Escape of fire, accidental versus negligent fire


The Claimant rented rooms above a domestic garage in which the Defendant kept a car. The Defendant’s employee (his chauffeur) was instructed to clean the car and attempted to move it in order to carry out that instruction. In order to do so, he turned on the petrol tap as to facilitate the petrol flow from the tank to the carburettor. He then started the engine. However, there was an explosion and the car caught fire, specifically the carburettor. It was found by the court that if the Defendant’s employee had not panicked and had instead immediately turned off the tap, the petrol would have stopped flowing to the carburettor and the fire would have died out quickly. He did panic however and wasted time looking for a cloth, which meant that by the time he decided to turn off the tap it was not possible to contain the fire. The fire spread to the rest of the car and from there to the garage and eventually to the whole building, which destroyed the whole building. The claimant’s property above the garage was also destroyed, including his furniture.


The issues in this case were whether the car constituted a dangerous thing for the purposes of Rylands v Fletcher, whether what had been done constituted non-natural use of the land for the same purposes and whether the Defendant could rely on s.86 of the Fires Prevention (Metropolis) Act 1774 which stipulated that a person will not be liable (without more) for damage caused by a fire which he started accidently.

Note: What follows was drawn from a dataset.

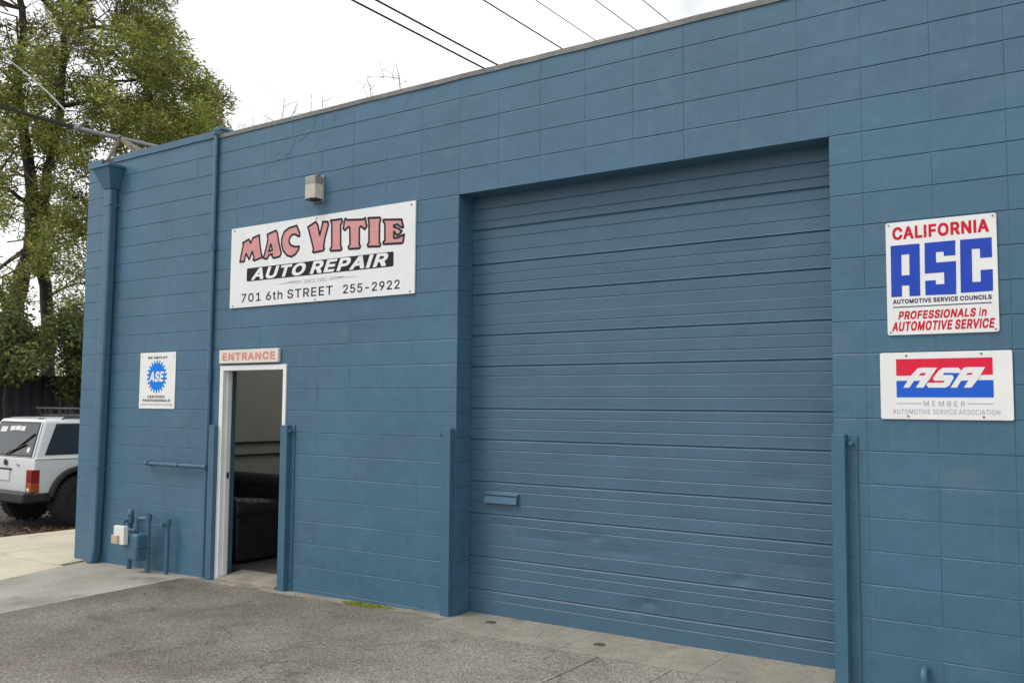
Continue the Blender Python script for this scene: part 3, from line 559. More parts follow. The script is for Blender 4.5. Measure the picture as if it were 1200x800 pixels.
g_ = [[(-7.7, -2.02), (-6.46, -2.02), (-6.645, 0.0), (-8.485, 0.0)],
      [(-7.32, -3.05), (-6.35, -3.05), (-6.458, -2.03), (-7.697, -2.03)],
      [(-6.2, -6.0), (-6.03, -6.0), (-6.348, -3.06), (-7.316, -3.06)]]
structure(slab(MB(), g_, dz=0.002).build('sidewalk', M['walk']), 'grey concrete slabs between the pale walk and the paving', 'sidewalk')
g_ = []
for k in range(-6, 14):
    y0, y1 = k * 1.52 - 0.35, (k + 1) * 1.52 - 0.362
    if y1 <= 0.3:
        xa = -8.495 - y0 * 0.37 if y0 > -6.2 else -6.2
        xb = -8.495 - y1 * 0.37 if y1 < 0 else -8.5
        ym = (xa + xb) / 2
        g_.append([(-11.4, y0), (-9.905, y0), (-9.905, y1), (-11.4, y1)])
        g_.append([(-9.895, y0), (xa, y0), (xb, y1), (-9.895, y1)])
    else:
        g_.append([(-11.4, y0), (-9.905, y0), (-9.905, y1), (-11.4, y1)])
        g_.append([(-9.895, y0), (-8.81 if y0 > 0 else -8.5, y0), (-8.81, y1), (-9.895, y1)])
structure(slab(MB(), g_, dz=0.0).build('corner_sidewalk', M['walkpale']), 'pale buff concrete walk at the corner of the building', 'sidewalk')

mo = MB()
rng = random.Random(5)
for i in range(900):
    a = rng.uniform(0, 2*pi); rr = rng.random() ** 0.7
    x = -4.13 + cos(a) * rr * 0.30; y = -0.085 + sin(a) * rr * 0.065
    h = rng.uniform(0.004, 0.016); s = rng.uniform(0.004, 0.012)
    z = gz(x) + 0.002
    b = rng.uniform(0, pi)
    mo.add([(x - cos(b)*s, y - sin(b)*s, z), (x + cos(b)*s, y + sin(b)*s, z), (x + rng.uniform(-s, s), y + rng.uniform(-s, s), z + h)], [(0, 1, 2)])
tag(mo.build('moss', M['moss'], fix=False), 'bright green moss in the dirt at the foot of the wall', 'moss', kind='stuff')

# ------------------------------------------------------------ the building
shop = thing('auto_repair_shop', (-4.0, 0.1, -0.06), 'blue painted concrete block repair shop with wide roll-up door and white framed entrance', 'building')
GL, GR, GT = -3.245, -0.2055, 3.445          # roll-up door opening
DL, DR, DT = -6.272, -5.290, 2.066           # entrance opening
rng = random.Random(3)
jx = [-8.395, -7.985, -7.575, -7.165, -6.755, -6.43] + [round(c * 0.4064, 4) for c in range(-15, 15)]
jx = [GL if abs(x - GL) < 0.02 else GR if abs(x - GR) < 0.02 else DR if abs(x - DR) < 0.02 else x for x in jx]
jz = [round(k * 0.2032, 4) for k in range(-1, 22)]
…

It was held first that s.86 of the Fires Prevention (Metropolis) Act 1774 did not apply as this was a case under the rule in Rylands v Fletcherand in any event the fire was not accidental but rather due to negligence. The court held further that the car with the petrol tank was a dangerous thing for the purposes of Rylands v Fletcher and therefore found liability, inter alia, because the fundamental principle was held to be that the Defendant should not use his property in such a way as to injure his neighbour.